Instrument & Deal Ticket
Upgrade.
Instrument and deal ticket management are critical to a trading platform's success. However, existing UX friction points were preventing users from fully realising the platform's potential. This project was initiated as a comprehensive, multi-stage discovery process to deeply understand the current state and identify opportunities for meaningful improvement.
Problem definition & approach.
The platform's deal ticket and instrument management experience had accumulated significant usability debt. Users faced barriers at nearly every stage of the trading journey — from discovering instruments to placing and confirming orders. Internal feedback and cross-team collaboration surfaced the need for a structured, evidence-based redesign approach.

01 — Feedback gathered across channels
An analysis of the home screen and key surfaces was carried out to identify usability gaps. This included consolidating feedback from 93 participants through surveys and cross-team collaboration with internal domain experts to capture both user-facing and business-facing pain points.

02 — Benchmarking core CFD competitors
A review of core CFD competitors was conducted to benchmark strengths and weaknesses across the industry and identify what a best-in-class trading UX looks like. This informed both the design direction and feature prioritisation.
eToro, IG, Plus500, Capital.com, CMC, XTB and Trading 212 were audited across default view, data density, expanded CTAs, pattern type and interaction behaviour.
03 — Journey Mapping
Core user flows were mapped across three stages — pre, during and post-engagement — to expose friction across the end-to-end experience.

The research converged on four critical problem areas.
- Deal ticket is only accessible when 1-click Trading is disabled.
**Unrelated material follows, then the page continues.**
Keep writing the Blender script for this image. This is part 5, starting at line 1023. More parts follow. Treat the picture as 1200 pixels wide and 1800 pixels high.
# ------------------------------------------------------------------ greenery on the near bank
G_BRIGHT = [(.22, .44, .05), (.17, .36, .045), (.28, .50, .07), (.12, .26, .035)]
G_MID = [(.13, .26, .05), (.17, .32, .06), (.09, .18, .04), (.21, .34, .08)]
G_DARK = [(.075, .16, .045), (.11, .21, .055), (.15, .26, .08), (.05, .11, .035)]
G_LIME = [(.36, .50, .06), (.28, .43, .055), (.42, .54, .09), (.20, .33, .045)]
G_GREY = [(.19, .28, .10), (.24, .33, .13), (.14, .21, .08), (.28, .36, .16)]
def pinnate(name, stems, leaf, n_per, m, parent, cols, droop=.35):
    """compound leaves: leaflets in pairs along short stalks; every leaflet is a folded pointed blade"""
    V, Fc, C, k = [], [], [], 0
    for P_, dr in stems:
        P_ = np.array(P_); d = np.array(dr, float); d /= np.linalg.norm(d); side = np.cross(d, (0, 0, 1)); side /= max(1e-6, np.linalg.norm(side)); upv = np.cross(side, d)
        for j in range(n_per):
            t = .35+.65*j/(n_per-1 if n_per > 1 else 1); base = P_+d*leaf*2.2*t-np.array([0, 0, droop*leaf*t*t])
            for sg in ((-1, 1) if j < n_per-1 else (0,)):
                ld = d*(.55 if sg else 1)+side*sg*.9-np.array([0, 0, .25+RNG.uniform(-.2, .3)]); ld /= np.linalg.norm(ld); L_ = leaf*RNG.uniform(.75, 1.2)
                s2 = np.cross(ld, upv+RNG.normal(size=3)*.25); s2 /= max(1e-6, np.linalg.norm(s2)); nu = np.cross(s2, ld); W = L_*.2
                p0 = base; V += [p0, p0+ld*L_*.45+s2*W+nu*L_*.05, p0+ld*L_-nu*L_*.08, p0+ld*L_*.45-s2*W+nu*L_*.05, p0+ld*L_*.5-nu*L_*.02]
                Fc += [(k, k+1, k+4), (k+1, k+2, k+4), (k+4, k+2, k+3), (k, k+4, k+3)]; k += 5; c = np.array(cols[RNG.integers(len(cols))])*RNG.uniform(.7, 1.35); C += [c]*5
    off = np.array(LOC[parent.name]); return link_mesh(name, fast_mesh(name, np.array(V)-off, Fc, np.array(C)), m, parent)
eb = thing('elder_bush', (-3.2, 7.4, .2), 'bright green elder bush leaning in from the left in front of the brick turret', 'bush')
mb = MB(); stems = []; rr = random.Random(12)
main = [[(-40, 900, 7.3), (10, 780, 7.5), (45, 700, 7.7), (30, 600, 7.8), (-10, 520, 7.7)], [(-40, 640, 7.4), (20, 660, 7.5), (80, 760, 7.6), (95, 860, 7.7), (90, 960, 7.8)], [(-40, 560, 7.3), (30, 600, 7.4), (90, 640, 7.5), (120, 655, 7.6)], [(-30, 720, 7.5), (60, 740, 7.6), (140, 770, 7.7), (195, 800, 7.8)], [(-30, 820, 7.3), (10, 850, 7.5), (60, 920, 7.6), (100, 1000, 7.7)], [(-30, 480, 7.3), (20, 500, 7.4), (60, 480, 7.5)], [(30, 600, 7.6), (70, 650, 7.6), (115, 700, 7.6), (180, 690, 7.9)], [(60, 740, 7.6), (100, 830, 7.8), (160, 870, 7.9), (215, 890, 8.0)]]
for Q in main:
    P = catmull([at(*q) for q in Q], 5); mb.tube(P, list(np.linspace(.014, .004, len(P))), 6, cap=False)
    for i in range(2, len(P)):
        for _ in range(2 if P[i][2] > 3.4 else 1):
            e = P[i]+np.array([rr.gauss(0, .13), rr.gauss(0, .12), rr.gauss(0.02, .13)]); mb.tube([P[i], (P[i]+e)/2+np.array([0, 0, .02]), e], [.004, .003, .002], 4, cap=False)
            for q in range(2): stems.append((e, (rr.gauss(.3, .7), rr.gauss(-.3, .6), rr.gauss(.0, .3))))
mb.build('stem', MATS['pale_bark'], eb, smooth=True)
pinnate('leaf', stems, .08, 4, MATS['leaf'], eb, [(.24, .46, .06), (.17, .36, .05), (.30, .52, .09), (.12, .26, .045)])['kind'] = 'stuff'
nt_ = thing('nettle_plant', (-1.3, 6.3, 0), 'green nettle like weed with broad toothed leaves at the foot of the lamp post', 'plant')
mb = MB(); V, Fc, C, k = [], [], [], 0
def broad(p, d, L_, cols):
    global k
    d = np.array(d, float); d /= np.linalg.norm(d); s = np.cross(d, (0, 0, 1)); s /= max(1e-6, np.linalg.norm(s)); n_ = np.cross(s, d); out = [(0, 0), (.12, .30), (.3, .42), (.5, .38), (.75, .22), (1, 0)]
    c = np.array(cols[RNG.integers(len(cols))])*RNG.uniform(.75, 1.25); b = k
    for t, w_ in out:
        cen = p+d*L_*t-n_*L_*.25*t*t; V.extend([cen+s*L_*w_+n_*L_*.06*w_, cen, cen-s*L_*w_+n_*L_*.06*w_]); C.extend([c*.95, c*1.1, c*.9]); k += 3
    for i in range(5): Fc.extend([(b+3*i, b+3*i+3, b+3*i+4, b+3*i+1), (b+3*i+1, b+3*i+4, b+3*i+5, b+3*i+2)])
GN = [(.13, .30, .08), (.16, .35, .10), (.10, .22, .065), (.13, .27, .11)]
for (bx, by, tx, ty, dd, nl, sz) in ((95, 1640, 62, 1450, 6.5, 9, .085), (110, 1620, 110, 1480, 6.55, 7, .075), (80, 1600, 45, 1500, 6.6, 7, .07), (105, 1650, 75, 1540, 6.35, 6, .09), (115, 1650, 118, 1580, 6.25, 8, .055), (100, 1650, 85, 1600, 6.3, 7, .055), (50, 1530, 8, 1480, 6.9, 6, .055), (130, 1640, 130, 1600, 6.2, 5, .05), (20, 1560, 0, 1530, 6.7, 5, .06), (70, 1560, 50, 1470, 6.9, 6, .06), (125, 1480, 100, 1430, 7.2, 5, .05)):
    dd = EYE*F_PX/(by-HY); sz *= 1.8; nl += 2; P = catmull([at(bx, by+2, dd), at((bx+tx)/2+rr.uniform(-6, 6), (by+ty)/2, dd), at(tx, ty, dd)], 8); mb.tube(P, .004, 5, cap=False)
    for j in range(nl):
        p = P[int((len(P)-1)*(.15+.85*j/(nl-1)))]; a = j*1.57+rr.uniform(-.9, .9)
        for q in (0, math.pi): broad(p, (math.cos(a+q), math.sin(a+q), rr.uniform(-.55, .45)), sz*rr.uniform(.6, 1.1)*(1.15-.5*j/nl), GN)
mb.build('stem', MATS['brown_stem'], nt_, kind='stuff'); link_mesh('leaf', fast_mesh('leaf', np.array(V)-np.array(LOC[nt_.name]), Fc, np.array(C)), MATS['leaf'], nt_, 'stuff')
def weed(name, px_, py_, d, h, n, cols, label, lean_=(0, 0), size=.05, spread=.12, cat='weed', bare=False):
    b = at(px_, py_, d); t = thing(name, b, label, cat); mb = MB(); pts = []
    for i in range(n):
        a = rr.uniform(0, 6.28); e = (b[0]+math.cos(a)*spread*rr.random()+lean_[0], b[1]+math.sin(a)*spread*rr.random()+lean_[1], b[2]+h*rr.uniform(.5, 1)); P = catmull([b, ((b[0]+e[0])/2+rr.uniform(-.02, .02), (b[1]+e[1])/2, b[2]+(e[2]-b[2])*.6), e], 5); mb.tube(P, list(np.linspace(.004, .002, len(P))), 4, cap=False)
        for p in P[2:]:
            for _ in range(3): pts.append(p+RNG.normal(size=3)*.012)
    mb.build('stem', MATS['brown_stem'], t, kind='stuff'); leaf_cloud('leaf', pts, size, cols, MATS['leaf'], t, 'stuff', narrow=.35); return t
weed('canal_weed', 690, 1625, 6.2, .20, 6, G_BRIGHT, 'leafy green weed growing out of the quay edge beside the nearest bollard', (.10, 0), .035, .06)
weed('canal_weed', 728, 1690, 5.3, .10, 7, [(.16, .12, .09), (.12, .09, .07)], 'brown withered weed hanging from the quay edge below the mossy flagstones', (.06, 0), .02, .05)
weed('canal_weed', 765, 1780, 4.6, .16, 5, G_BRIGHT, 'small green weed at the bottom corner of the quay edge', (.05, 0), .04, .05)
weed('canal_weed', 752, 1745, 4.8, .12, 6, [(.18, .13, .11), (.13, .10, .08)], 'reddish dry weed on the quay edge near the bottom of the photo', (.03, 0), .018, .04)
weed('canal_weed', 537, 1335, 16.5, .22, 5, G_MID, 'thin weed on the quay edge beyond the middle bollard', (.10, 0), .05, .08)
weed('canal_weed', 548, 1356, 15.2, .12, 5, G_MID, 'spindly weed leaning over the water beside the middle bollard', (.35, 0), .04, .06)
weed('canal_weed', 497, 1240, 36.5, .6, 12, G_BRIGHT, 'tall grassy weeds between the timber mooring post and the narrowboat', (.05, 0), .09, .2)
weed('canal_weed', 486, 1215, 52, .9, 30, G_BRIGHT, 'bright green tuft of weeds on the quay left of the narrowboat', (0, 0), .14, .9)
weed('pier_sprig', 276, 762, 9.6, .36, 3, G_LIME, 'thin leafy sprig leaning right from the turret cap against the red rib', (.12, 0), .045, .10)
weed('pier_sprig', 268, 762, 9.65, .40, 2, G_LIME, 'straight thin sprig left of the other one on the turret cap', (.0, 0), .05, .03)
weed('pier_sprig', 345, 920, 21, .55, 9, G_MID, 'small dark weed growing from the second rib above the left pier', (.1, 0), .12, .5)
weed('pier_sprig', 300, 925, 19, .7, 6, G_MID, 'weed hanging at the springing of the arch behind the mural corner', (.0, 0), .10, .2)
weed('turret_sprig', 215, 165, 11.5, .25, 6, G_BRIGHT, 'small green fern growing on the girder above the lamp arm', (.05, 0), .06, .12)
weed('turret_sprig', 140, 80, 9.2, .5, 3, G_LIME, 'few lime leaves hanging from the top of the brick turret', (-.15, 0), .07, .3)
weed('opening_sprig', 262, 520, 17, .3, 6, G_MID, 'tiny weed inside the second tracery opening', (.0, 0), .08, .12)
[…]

Not flexible for users access from other entry
- Entry to one-clicked trade is not prominence that easy recognize to users
- Confirm the order and redirect the user to the instrument page, breaking away from the current context
- Unclear market status & overall symbol performance
- Open positions show only P&L, not current market price — traders need the price level
- No fractional lot size guidance (min/max not surfaced)
- Order details buried below the fold — easy to miss without scrolling
- Deal ticket launches half-screen, hiding SL&TP options and forcing awkward scrolling to set them
- Trade size input doesn't accommodate very large or very small sizes
- Timeframe switcher absent from the ticket — traders have to leave the ticket to change it
- No GTC / Day / IOC order expiry duration options
- Chart and order form feel disconnected — no way to drag TP/SL lines visually on the chart
Transparent · Informative · Simplified.
The overhaul was guided by a single UX/UI principle — Transparent · Informative · Simplified — to improve overall usability by reducing data density and clarifying information hierarchy, so that key trading actions feel grouped and contextual rather than scattered across the interface.

What we've changed
Relevant information are grouped together for users to focus on key info & primary actions needed
- 2-tab order type (Market / Limit+Stop) vs 3-segment toggle
- Collapsible Order Summary keeps the form scannable
- UXW simplified rather than repeating order details already visible on screen
Reduce color usage and visual clutter, and data density
- Generous whitespace between sections replaces hard dividers
- Lighter overall density makes the critical action (the Sell button) easier to reach visually
Increase information transparency to users by giving the right context
- Third SL input mode (Amount) added alongside Price and Pips
- −/+ steppers, and swipe sheet on price input for fine-tuned adjustments without the keyboard
Increase how information is communicated in a clear way
- Margin required and Available shown as clean label/value pairs
- Removes the progress bar and percentage breakdown — less data, faster to parse at the moment of placing a trade
What's Next.
Data collection is ongoing following the initial launch. A post-launch review is planned to evaluate whether the redesign has meaningfully moved the needle on friction reduction and trading confidence. Findings will inform the next iteration of the experience.